Thursday, 9 August 2012

Logos and Leonardo

Back to Milan for the second time in two weeks, Jules and I were hoping to gain a bit more of an insight into what makes this city tick. We were interested in its sense of ‘style’ that appears to have become so ingrained into the culture and character of the city. Certainly Milan has a reputation as an art and design capital, with a myriad of festivals held each year (i.e. Milan Design Week, Milan Furniture Festival, Milan Fashion Week, Milan Biennale to name just a few) that continue to attract interest throughout the world. This is a city that encourages creativity and has more recently inspired the likes of Giorgio Armani, Guccio Gucci, Miuccia Prada, Nina Ricci, Gianni Versace … and the list goes on and on. On the streets we could gauge that here art is more than just aesthetics but a serious business with countless high end designer shops competing for the attention of the style conscious Milanese. For them it appeared that it was all about the ‘brand’ and having the right product connections was as important as breathing.

While Jules and I also undertook our own retail research, we did find time to visit the Triennale Design Museum, which is regarded as Milan’s most significant cultural institution showcasing aspects of its modern design history. While it was interesting, we felt that it didn’t totally capture the full dimension of this city’s creative achievement. For us, this could be seen better by simply looking through the logo branded shop windows of which there are plenty!

As we walked to the Triennale, we passed through the Sforza Castle, which is a 14th century reminder of Milan’s historical past. This magnificent structure is made even more famous due to some of the ceiling decorations by Italy’s greatest artist and designer, Leonardo da Vinci. The Milanese are particularly proud of the influence of the city upon the career of Leonardo, with the ‘great man’ establishing a strong connection with the city by basing himself here for 17 years (1482-1499) and then returning again several years later (1504-1508). He is honored in Piazza Della Scala with an impressive statue by Pietro Magni (1872) that overlooks the world-renowned opera theatre, La Scala. However, Leonardo’s most significant monument would have to be the fresco he painted in the refectory of the Santa Maria della Grazie …’The Last Supper’. Regarded as the most reproduced religious image ever, it is such a popular attraction that today you need to book well in advance in order to view it. Thankfully, Jules did just that as we turned up at our appointed time only to witness a number of disappointed tourists being turned away. Having a ticket however doesn’t mean that you are immediately free to walk in; there are a series of waiting areas that each group (around 25 people) must work their way through before finally proceeding to the 15 minute viewing. Following much anticipation, the glass doors finally slid open and we entered a relatively small room that was sparse and dimly lit. On the far wall under soft light was the iconic fresco, which on first sight stunned our small group into silence, as it must do for virtually every group when they see it for the first time.

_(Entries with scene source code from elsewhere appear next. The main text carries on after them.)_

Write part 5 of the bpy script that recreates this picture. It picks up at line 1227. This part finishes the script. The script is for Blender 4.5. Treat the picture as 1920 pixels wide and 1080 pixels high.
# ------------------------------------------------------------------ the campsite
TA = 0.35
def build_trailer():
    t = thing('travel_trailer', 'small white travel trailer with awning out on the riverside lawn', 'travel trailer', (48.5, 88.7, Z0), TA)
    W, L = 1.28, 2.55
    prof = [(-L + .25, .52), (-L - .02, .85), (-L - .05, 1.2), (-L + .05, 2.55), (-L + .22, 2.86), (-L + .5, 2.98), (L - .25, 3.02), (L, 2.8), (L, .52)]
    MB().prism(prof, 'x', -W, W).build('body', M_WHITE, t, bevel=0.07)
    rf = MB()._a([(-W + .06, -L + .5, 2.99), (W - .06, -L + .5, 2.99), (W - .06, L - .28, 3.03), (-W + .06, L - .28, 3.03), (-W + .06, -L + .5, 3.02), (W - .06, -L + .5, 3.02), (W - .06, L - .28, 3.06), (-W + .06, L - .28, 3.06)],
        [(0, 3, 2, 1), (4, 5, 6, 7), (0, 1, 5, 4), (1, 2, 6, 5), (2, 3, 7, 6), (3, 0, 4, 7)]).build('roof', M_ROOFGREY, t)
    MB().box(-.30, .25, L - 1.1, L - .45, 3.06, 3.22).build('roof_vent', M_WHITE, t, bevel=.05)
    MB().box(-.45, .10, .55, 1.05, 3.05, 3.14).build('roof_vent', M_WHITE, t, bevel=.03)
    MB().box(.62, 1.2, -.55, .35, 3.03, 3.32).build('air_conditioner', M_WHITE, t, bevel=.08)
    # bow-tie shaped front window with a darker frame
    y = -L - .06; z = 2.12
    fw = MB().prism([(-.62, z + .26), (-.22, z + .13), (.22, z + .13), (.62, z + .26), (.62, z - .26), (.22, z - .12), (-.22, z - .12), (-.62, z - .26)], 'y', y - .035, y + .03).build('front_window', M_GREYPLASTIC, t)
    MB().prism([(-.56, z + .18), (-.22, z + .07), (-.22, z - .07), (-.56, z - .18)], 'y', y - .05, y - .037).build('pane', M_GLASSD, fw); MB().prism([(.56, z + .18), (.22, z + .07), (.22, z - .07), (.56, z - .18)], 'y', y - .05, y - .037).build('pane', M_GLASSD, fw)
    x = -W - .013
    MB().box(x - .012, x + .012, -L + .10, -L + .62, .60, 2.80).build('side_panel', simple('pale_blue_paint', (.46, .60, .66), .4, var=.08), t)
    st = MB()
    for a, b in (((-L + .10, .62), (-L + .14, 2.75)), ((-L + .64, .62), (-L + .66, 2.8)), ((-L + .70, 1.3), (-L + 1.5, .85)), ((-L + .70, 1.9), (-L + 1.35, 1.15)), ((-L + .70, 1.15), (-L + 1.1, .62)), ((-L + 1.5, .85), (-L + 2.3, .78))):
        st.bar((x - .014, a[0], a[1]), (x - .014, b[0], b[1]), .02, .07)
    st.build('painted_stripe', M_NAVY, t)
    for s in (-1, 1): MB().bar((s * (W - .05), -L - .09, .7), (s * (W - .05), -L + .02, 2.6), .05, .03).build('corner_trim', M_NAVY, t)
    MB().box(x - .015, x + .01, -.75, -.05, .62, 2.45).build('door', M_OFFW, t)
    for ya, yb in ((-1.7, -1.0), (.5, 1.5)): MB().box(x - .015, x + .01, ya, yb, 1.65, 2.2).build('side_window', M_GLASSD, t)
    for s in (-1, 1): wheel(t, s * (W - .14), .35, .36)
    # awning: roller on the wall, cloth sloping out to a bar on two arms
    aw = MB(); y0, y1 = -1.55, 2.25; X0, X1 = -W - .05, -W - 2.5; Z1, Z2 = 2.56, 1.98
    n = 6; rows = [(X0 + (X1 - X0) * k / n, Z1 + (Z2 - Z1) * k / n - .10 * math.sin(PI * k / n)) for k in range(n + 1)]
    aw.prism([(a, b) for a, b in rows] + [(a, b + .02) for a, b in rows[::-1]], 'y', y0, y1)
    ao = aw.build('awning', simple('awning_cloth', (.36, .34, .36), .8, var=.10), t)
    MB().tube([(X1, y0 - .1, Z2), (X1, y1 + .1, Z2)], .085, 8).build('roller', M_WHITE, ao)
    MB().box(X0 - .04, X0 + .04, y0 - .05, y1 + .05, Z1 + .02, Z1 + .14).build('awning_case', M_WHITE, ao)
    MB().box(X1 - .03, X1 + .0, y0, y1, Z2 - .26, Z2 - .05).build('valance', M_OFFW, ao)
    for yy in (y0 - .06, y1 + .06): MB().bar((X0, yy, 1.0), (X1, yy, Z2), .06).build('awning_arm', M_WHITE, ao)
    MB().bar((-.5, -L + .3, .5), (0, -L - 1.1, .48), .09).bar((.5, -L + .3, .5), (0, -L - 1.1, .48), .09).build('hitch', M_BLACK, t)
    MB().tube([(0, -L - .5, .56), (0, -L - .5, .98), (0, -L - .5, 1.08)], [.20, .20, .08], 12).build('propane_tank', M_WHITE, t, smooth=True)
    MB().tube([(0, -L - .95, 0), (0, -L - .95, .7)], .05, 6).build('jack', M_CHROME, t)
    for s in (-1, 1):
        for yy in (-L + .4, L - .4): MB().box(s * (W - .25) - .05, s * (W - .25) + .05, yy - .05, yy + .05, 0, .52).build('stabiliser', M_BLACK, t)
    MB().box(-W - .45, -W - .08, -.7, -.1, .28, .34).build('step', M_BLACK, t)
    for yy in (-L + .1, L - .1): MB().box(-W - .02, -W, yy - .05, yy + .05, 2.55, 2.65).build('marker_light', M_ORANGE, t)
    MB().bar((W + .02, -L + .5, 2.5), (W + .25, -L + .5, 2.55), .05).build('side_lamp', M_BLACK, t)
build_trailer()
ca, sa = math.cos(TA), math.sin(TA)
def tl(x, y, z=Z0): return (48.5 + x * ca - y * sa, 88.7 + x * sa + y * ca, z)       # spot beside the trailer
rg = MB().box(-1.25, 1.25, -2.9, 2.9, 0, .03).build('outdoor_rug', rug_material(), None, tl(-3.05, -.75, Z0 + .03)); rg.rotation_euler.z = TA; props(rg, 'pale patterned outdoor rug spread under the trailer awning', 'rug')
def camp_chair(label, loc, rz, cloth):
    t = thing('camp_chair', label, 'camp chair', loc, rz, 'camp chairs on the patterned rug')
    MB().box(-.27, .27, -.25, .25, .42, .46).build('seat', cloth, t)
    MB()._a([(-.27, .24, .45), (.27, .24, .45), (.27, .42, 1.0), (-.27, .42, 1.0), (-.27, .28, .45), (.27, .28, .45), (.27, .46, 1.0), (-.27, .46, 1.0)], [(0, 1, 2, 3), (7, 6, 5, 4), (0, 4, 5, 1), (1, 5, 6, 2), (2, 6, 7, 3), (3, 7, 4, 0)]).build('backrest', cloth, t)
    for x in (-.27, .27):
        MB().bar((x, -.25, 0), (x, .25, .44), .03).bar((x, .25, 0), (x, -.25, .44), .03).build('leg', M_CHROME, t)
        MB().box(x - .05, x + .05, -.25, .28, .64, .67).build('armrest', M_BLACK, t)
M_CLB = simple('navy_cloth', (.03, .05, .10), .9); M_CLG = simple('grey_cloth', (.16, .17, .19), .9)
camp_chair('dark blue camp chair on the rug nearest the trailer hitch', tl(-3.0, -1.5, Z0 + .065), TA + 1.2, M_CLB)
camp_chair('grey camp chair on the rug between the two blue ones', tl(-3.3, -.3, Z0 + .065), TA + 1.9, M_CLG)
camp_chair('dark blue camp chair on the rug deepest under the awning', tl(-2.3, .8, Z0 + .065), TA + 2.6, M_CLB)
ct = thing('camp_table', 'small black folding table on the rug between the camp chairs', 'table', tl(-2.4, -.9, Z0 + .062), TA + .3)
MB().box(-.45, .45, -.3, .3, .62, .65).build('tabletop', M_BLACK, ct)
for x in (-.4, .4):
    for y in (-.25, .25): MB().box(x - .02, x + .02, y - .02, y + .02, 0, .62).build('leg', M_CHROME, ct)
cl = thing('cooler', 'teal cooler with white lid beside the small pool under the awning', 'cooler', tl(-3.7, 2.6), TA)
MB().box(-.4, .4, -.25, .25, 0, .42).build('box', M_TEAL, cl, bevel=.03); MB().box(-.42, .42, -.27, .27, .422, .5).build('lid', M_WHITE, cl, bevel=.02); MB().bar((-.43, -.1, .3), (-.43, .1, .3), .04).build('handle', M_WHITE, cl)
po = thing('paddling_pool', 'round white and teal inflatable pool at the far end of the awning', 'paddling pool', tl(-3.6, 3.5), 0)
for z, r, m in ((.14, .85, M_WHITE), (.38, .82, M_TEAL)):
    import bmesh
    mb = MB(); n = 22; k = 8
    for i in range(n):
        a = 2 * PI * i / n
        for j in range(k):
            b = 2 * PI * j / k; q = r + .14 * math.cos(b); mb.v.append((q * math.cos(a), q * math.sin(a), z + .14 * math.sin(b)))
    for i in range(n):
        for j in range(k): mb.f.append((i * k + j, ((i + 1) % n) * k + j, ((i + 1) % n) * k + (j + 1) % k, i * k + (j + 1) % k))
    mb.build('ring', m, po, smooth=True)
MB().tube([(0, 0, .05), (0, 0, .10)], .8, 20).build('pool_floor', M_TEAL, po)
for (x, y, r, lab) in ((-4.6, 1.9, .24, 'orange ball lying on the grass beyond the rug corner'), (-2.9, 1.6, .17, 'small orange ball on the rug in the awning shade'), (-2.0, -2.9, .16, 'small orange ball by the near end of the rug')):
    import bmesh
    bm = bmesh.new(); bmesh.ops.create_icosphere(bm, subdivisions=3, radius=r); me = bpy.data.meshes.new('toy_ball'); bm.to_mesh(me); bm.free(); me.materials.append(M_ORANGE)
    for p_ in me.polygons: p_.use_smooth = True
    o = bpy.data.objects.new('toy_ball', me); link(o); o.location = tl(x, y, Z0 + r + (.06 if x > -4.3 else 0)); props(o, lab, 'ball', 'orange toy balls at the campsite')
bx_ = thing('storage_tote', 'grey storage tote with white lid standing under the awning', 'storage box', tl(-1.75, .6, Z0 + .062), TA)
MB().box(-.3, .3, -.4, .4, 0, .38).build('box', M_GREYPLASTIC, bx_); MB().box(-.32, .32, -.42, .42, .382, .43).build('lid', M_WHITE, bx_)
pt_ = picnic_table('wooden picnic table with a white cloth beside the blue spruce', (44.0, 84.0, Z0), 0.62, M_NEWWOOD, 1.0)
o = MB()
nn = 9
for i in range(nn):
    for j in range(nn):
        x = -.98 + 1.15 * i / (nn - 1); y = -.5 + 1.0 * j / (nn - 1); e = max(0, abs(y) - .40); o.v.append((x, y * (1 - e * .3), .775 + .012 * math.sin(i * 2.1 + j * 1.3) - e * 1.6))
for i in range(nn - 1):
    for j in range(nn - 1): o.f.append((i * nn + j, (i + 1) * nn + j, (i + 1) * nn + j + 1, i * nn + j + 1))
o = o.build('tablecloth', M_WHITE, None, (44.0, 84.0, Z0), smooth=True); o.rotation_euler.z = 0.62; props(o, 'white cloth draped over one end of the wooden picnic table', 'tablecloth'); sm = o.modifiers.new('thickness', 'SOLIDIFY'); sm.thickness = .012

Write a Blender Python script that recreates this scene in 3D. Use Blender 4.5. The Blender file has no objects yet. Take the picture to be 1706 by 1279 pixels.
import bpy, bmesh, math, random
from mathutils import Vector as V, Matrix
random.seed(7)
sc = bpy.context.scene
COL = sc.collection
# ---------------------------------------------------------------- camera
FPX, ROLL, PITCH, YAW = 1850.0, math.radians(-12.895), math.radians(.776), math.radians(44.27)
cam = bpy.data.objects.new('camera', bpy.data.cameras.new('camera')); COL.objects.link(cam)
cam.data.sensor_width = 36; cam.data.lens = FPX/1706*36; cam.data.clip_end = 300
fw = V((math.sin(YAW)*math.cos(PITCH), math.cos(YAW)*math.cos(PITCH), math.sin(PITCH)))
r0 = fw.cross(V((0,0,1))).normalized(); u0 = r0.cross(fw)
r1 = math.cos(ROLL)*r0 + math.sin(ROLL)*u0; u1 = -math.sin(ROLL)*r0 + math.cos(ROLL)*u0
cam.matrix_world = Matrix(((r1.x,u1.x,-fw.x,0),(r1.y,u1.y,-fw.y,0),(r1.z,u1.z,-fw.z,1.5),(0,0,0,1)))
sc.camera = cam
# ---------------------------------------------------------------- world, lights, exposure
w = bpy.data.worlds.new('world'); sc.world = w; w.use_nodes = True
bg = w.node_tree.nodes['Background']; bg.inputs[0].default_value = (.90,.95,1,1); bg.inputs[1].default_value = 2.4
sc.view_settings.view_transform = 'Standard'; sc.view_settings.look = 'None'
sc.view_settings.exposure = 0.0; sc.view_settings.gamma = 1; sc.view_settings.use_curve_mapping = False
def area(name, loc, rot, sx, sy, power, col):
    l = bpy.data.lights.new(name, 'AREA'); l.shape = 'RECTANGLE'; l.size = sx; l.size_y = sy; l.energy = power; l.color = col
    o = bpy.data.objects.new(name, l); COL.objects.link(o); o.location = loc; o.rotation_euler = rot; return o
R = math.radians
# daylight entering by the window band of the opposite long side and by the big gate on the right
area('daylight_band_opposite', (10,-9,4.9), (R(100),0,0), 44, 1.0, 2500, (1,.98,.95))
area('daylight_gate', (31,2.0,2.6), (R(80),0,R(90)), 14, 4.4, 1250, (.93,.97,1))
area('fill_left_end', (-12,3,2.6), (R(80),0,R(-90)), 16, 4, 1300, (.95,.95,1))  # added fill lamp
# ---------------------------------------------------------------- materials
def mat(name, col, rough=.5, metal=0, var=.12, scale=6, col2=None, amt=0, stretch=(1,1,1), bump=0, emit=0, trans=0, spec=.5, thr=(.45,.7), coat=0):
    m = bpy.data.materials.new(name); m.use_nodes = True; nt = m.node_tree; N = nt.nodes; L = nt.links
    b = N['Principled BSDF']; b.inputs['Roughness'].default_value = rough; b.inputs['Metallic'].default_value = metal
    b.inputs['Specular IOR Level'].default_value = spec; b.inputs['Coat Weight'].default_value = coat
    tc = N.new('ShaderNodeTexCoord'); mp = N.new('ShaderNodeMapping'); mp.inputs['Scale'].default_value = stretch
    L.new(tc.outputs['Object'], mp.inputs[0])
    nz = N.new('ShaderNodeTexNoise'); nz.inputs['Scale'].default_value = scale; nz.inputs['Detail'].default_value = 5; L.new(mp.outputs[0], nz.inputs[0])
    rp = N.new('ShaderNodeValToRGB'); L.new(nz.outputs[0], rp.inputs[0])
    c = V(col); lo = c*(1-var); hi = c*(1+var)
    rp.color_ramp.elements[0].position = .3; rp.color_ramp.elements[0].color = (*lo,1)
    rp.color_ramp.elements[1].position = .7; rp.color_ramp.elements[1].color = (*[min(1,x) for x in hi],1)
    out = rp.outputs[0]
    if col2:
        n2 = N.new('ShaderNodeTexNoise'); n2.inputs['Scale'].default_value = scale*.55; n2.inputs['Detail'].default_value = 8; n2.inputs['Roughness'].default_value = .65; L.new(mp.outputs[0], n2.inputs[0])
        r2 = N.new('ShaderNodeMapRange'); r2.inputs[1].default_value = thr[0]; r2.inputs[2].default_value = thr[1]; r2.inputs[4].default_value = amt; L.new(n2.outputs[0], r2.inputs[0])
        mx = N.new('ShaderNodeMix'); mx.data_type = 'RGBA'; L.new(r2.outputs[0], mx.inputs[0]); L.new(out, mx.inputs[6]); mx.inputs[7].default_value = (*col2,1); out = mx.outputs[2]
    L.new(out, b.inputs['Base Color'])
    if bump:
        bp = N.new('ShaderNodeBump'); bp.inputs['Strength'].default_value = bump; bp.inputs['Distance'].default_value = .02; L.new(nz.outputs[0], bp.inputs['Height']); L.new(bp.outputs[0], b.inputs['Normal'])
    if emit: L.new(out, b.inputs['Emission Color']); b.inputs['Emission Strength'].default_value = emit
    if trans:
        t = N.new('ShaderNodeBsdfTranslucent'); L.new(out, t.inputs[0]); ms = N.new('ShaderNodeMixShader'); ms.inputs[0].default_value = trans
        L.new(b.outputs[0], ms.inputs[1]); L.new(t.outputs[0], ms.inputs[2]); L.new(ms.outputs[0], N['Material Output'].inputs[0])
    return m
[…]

It is fortunate that the fresco actually still exists at all, after being bombed to near destruction during World War II; yet somehow it survived and it’s restoration has remained an ongoing project ever since. The latest was completed in 1999 and saw years of over-painting being taken back to reveal Leonardo’s original brushwork. The result is less colourful, but with its inconsistencies in condition, it somehow makes the piece far more authentic, revealing the experimentation of early fresco techniques. It is was certainly no less impressive and as we sat on the simple wooden benches, there was a quiet reverence for both the religious subject matter and for the skill of the artist who depicted it.

While our stay in Milan was short, we managed to gain just a small glimpse of its impressive art and design history, both from the past and present. Similar to Paris, there is a certain confidence in this city and it’s citizens based upon a well-established foundation of creative achievement. It is certainly dirty, loud and gritty, which is in stark contrast to the polished and refined items that are produced here. Like the bright red Ferrari’s that are built just outside the city, it continues to provide the world with many of the unmistakable tokens of success and provides the setting from which great designs are launched.